*** Input for this task

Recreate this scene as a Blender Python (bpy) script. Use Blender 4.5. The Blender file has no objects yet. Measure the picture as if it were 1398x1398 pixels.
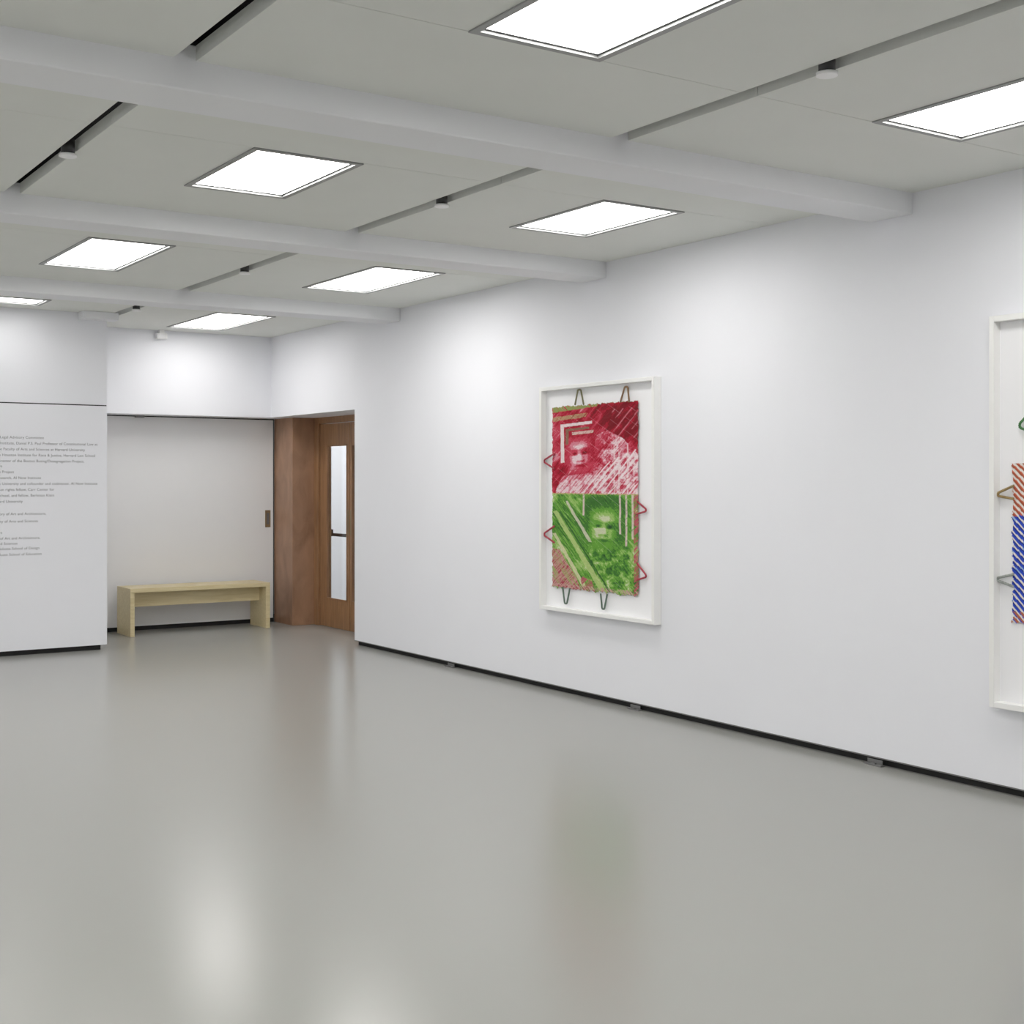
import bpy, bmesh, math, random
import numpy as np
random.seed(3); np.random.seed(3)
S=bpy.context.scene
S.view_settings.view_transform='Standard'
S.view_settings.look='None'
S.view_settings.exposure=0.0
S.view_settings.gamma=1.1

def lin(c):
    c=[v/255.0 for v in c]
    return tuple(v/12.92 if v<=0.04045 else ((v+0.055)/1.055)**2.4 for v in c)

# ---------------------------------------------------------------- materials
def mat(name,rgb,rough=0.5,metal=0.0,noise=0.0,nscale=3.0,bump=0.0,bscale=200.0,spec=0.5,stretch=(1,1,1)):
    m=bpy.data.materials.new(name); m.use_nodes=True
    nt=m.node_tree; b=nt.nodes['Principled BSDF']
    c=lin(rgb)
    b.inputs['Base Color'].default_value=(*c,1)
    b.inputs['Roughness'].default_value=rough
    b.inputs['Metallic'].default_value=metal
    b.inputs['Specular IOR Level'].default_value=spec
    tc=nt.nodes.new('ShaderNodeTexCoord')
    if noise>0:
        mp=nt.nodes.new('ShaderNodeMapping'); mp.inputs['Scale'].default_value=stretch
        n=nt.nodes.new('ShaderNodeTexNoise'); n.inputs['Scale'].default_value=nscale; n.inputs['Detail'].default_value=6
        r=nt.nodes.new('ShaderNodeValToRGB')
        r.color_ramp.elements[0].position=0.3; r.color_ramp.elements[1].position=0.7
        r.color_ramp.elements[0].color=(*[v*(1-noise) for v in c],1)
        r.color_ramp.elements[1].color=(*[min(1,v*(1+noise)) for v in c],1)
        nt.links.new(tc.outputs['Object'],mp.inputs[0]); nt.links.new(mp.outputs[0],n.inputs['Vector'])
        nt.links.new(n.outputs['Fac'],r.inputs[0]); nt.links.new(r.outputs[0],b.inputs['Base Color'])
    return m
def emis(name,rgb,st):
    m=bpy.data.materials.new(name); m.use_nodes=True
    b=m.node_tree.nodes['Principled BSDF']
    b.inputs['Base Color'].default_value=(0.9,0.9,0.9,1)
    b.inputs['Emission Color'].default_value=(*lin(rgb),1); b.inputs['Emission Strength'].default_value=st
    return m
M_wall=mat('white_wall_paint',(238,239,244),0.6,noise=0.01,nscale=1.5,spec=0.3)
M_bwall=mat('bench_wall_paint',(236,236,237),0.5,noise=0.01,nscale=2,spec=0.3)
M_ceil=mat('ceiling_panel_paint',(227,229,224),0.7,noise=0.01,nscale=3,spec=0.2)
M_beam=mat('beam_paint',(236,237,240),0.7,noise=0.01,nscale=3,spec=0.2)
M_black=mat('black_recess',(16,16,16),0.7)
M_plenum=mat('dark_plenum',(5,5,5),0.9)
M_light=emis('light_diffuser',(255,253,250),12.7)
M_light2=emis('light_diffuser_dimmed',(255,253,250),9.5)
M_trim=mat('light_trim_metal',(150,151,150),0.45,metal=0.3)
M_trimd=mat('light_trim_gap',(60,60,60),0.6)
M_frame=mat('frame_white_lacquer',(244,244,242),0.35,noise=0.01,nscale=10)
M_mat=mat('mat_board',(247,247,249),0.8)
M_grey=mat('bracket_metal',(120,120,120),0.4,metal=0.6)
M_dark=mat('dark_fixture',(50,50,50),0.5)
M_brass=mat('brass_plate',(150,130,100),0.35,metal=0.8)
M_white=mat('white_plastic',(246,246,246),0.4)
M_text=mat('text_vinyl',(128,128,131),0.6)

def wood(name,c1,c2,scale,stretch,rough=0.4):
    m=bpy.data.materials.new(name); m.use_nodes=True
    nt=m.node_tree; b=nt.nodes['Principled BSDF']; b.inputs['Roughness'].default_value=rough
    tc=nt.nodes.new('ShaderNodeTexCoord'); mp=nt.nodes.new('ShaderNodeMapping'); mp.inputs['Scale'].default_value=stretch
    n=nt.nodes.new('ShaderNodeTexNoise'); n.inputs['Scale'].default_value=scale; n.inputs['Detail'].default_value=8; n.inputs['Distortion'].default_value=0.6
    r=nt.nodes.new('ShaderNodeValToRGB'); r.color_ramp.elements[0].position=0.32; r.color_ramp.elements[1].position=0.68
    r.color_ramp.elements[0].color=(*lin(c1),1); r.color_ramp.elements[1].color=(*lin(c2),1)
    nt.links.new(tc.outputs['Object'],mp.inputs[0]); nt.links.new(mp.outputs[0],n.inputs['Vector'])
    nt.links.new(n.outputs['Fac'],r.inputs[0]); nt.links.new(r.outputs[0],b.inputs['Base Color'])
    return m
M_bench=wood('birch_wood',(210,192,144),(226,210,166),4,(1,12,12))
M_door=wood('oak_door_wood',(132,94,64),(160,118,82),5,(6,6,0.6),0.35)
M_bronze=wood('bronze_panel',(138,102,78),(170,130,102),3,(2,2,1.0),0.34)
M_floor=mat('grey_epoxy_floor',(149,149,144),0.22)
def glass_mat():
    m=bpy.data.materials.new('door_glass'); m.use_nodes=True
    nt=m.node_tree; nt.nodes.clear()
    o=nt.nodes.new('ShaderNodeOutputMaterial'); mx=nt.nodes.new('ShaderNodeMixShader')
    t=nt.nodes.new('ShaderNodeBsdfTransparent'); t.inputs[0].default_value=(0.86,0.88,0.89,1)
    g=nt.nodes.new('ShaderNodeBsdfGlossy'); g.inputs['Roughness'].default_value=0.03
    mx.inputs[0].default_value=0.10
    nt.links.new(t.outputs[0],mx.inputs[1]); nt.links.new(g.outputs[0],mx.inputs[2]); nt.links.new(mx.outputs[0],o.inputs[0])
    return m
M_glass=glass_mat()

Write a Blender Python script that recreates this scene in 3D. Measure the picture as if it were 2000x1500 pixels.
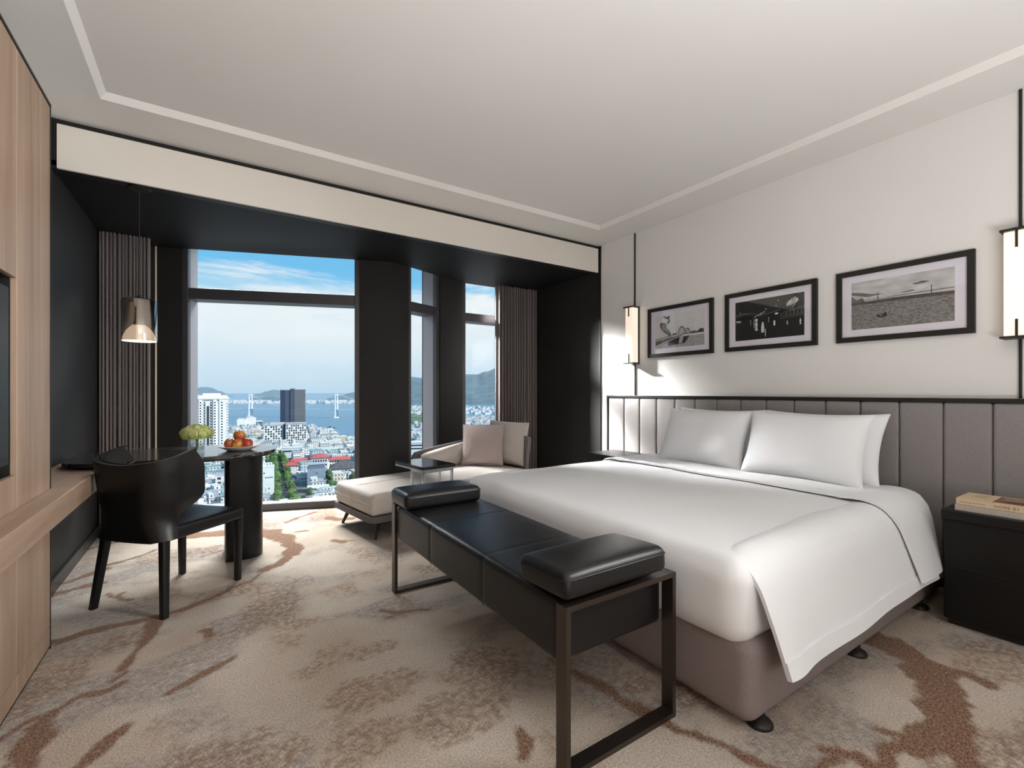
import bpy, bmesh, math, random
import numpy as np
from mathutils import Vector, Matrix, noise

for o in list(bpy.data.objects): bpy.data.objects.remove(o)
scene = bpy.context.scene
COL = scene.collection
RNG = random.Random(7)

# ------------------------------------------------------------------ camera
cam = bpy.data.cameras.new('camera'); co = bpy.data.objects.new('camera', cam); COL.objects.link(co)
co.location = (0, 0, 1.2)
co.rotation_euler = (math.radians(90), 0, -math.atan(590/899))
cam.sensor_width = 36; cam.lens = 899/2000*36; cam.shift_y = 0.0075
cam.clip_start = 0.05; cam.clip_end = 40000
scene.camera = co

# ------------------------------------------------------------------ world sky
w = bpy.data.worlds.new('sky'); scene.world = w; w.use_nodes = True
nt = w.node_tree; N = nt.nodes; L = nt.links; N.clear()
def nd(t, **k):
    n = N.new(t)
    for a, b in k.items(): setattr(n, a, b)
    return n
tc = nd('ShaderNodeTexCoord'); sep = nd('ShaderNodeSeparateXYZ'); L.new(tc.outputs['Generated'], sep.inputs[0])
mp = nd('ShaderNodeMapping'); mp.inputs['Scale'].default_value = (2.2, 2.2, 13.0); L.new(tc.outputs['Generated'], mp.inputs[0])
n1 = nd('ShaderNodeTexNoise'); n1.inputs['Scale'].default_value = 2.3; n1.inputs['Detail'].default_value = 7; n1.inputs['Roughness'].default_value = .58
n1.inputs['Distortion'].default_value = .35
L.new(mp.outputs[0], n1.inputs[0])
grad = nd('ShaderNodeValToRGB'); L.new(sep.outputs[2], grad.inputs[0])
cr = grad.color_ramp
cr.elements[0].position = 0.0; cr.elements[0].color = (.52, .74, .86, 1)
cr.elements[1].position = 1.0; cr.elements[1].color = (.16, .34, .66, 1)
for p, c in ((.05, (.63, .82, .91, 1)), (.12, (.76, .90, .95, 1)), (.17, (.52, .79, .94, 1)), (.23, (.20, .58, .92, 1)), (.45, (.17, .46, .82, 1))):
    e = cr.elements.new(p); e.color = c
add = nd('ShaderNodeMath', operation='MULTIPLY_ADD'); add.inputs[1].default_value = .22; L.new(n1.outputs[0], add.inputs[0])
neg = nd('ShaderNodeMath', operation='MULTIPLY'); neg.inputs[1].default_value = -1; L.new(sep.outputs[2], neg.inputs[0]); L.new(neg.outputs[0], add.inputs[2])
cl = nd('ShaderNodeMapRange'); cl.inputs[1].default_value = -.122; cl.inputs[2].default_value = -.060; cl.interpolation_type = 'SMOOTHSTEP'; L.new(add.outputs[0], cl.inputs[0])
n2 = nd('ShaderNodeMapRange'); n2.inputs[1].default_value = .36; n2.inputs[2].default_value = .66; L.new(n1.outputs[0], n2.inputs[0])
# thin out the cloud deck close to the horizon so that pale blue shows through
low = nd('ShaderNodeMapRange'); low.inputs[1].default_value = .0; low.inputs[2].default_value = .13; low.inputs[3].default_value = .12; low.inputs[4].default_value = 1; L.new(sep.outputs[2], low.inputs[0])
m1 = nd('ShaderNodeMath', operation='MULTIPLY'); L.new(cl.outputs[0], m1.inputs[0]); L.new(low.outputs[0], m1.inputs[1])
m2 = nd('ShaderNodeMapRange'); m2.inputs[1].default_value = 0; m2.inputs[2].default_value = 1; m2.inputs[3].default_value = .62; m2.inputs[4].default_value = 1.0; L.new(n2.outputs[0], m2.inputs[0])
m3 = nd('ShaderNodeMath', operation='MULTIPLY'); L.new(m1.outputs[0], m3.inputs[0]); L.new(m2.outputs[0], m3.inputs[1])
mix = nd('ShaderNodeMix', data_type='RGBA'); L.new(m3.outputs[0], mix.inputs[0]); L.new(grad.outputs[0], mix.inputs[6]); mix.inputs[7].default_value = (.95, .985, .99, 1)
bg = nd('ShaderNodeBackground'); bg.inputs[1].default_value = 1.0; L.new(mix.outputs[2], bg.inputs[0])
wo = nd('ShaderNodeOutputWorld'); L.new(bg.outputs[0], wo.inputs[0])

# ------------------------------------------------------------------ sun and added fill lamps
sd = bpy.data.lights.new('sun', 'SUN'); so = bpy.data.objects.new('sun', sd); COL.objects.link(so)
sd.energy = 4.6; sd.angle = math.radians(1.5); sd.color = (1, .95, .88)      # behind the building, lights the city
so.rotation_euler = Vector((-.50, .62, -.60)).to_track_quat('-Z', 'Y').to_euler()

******

**Required task:** All lines above from the one containing "Write a Blender" through the one containing "scene.camera = co" are to be quoted exactly, and only those; pictures are left out.

**The solution:**
Write a Blender Python script that recreates this scene in 3D. Measure the picture as if it were 2000x1500 pixels.
import bpy, bmesh, math, random
import numpy as np
from mathutils import Vector, Matrix, noise

for o in list(bpy.data.objects): bpy.data.objects.remove(o)
scene = bpy.context.scene
COL = scene.collection
RNG = random.Random(7)

# ------------------------------------------------------------------ camera
cam = bpy.data.cameras.new('camera'); co = bpy.data.objects.new('camera', cam); COL.objects.link(co)
co.location = (0, 0, 1.2)
co.rotation_euler = (math.radians(90), 0, -math.atan(590/899))
cam.sensor_width = 36; cam.lens = 899/2000*36; cam.shift_y = 0.0075
cam.clip_start = 0.05; cam.clip_end = 40000
scene.camera = co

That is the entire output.